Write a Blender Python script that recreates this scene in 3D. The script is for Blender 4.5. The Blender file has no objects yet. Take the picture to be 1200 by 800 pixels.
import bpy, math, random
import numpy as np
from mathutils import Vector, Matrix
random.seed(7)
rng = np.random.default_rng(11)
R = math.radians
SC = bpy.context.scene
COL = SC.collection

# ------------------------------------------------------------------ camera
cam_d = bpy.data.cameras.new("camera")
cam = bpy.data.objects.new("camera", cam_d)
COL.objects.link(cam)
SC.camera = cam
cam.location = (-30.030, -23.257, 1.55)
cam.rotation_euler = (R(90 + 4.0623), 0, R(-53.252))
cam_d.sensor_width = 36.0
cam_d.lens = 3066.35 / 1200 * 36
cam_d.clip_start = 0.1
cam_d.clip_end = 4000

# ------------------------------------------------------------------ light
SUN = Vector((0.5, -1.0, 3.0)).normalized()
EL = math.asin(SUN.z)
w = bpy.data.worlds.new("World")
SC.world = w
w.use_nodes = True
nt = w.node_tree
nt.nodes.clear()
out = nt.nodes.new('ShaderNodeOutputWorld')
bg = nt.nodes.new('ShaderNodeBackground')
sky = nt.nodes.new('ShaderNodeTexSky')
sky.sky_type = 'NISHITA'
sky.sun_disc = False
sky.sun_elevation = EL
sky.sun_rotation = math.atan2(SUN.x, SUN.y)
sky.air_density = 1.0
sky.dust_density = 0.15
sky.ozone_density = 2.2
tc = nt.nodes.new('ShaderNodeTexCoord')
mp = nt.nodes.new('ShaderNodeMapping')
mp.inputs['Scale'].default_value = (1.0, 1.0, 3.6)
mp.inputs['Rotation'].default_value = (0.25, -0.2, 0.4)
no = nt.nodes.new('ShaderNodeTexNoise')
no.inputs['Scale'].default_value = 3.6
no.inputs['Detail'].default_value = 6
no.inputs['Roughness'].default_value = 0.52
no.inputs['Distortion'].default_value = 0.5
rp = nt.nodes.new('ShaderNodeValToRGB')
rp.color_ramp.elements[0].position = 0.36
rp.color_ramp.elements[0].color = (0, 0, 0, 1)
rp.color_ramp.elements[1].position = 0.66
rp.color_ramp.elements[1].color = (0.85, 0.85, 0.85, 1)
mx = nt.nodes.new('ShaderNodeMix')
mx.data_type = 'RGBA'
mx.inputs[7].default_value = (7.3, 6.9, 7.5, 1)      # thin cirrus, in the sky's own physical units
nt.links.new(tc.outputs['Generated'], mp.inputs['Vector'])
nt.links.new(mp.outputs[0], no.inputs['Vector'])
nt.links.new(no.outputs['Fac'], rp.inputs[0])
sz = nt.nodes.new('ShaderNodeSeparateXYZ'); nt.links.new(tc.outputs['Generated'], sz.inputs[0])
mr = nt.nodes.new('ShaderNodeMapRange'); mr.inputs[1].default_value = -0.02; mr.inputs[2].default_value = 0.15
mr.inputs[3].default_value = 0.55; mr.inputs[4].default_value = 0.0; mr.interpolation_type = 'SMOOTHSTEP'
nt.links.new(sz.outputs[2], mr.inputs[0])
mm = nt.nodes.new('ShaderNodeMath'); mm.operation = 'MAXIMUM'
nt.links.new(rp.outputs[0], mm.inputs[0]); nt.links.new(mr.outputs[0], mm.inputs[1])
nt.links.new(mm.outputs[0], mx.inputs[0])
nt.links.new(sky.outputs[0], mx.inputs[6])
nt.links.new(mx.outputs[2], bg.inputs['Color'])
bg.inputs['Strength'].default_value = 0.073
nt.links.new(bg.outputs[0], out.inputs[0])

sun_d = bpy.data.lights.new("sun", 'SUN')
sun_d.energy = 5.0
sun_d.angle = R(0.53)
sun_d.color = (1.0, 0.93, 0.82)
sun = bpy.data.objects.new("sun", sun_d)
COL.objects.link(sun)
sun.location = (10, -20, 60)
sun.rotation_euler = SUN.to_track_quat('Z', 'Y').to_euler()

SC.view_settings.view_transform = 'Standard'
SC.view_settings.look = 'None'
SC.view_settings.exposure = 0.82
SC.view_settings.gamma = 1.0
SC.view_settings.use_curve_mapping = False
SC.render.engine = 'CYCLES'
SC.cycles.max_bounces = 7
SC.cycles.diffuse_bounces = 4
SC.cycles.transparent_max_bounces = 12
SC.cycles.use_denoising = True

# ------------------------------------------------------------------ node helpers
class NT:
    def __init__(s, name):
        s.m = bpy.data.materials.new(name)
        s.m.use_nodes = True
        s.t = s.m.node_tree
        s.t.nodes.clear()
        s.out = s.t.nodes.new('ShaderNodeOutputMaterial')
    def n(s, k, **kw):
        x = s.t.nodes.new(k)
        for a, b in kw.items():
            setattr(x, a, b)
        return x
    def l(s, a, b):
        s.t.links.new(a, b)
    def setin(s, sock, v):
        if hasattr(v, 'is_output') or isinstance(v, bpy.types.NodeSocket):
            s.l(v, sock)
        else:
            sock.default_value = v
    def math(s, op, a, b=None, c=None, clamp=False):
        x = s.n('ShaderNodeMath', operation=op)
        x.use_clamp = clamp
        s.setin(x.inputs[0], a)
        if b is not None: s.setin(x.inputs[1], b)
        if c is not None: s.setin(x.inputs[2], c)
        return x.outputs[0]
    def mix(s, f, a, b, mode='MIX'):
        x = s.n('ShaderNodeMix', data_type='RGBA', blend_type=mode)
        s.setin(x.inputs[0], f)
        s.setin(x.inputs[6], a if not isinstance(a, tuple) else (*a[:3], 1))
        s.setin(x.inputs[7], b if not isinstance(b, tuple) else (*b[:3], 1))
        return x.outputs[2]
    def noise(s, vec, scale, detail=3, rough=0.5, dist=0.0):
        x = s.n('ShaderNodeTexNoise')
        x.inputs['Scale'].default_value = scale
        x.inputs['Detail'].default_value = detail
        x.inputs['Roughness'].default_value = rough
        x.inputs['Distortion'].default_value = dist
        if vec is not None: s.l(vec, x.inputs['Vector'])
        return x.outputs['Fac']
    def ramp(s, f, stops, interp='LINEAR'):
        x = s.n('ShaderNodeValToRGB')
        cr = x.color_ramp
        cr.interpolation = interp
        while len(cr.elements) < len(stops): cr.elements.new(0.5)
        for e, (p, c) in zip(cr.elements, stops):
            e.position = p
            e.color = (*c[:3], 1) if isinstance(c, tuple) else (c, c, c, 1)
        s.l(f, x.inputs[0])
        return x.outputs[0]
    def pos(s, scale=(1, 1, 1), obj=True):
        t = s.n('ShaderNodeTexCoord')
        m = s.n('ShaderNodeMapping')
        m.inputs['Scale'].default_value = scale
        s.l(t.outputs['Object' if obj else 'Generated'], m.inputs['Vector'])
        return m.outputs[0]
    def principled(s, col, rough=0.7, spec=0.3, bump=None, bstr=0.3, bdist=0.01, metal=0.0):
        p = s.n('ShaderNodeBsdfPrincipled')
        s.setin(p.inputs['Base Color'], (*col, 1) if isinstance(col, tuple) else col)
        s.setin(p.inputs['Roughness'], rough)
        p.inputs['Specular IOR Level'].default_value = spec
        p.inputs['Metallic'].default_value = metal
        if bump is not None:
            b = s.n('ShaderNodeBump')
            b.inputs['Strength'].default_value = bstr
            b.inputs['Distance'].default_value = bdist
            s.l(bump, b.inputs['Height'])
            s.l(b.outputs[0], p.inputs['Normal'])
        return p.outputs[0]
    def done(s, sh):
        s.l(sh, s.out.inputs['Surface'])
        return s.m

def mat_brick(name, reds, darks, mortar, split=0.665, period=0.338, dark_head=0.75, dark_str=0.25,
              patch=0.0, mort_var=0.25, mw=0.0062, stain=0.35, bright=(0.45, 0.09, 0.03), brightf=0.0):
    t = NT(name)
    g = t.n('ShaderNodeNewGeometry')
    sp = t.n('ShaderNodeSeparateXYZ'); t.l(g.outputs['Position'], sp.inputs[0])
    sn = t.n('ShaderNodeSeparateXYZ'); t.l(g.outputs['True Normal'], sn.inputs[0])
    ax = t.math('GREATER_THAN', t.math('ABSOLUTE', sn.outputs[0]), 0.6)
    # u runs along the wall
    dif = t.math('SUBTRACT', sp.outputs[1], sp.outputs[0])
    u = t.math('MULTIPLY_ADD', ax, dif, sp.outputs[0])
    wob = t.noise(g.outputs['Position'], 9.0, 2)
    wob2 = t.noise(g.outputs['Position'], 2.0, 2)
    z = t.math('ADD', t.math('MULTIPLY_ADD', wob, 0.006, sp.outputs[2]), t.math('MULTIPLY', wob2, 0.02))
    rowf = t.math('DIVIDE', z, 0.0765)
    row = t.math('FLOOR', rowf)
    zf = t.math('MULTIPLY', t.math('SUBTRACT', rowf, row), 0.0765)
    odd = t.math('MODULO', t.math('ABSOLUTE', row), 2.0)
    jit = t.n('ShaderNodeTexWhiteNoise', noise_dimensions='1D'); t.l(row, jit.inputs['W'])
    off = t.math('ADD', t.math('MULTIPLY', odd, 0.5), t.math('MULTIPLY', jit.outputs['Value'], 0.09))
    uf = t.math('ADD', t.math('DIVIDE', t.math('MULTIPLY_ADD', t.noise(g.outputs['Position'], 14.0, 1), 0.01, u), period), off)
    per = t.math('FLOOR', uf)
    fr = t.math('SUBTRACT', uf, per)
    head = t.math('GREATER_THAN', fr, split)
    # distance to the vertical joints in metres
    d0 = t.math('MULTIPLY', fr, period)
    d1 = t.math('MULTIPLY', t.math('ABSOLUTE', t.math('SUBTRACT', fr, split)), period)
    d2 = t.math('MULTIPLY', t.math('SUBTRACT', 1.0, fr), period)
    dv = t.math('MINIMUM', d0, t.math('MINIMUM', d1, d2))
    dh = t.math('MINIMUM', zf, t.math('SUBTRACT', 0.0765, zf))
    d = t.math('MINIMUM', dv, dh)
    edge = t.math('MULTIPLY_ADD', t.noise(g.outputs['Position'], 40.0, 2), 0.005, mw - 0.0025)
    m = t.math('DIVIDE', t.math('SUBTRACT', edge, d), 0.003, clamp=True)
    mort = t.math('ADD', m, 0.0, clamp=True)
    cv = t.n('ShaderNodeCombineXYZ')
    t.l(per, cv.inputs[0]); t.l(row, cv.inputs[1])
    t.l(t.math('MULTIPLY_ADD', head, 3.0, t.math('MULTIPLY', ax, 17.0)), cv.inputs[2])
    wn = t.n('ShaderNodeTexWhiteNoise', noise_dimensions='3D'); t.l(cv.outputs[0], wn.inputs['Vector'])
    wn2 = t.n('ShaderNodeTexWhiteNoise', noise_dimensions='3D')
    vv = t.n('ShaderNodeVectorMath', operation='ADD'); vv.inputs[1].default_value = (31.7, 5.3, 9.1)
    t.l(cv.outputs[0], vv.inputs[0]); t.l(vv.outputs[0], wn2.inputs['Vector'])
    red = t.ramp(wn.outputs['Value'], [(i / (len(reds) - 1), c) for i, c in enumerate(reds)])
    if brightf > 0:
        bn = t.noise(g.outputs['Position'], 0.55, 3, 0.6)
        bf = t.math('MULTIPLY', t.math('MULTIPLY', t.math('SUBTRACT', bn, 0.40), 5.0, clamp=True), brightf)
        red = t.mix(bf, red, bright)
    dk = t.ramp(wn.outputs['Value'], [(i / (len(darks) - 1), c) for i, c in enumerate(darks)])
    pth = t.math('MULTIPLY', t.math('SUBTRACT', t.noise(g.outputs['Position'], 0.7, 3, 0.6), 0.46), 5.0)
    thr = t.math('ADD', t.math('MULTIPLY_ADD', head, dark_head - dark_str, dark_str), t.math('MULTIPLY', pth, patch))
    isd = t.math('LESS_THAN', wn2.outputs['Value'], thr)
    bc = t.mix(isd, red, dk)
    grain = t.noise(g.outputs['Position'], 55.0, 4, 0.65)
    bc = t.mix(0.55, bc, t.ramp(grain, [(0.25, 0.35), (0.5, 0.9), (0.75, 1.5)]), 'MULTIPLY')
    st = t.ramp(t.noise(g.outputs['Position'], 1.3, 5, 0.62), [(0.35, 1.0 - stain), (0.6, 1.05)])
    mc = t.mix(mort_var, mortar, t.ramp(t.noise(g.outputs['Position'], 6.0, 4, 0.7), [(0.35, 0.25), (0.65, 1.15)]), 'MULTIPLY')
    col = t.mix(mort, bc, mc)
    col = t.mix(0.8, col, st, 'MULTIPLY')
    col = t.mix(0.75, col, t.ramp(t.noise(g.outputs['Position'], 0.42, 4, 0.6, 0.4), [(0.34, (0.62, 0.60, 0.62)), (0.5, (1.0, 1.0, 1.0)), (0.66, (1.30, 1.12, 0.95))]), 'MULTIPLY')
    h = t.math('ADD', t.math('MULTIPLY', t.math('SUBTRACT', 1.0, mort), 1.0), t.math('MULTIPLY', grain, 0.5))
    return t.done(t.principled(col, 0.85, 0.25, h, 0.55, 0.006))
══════
### SET PROBLEM
Emit, unaltered, the lines from the top of the listing down through the line that holds "COL = SC.collection"; emit nothing else.

### TASK SOLUTION
Write a Blender Python script that recreates this scene in 3D. The script is for Blender 4.5. The Blender file has no objects yet. Take the picture to be 1200 by 800 pixels.
import bpy, math, random
import numpy as np
from mathutils import Vector, Matrix
random.seed(7)
rng = np.random.default_rng(11)
R = math.radians
SC = bpy.context.scene
COL = SC.collection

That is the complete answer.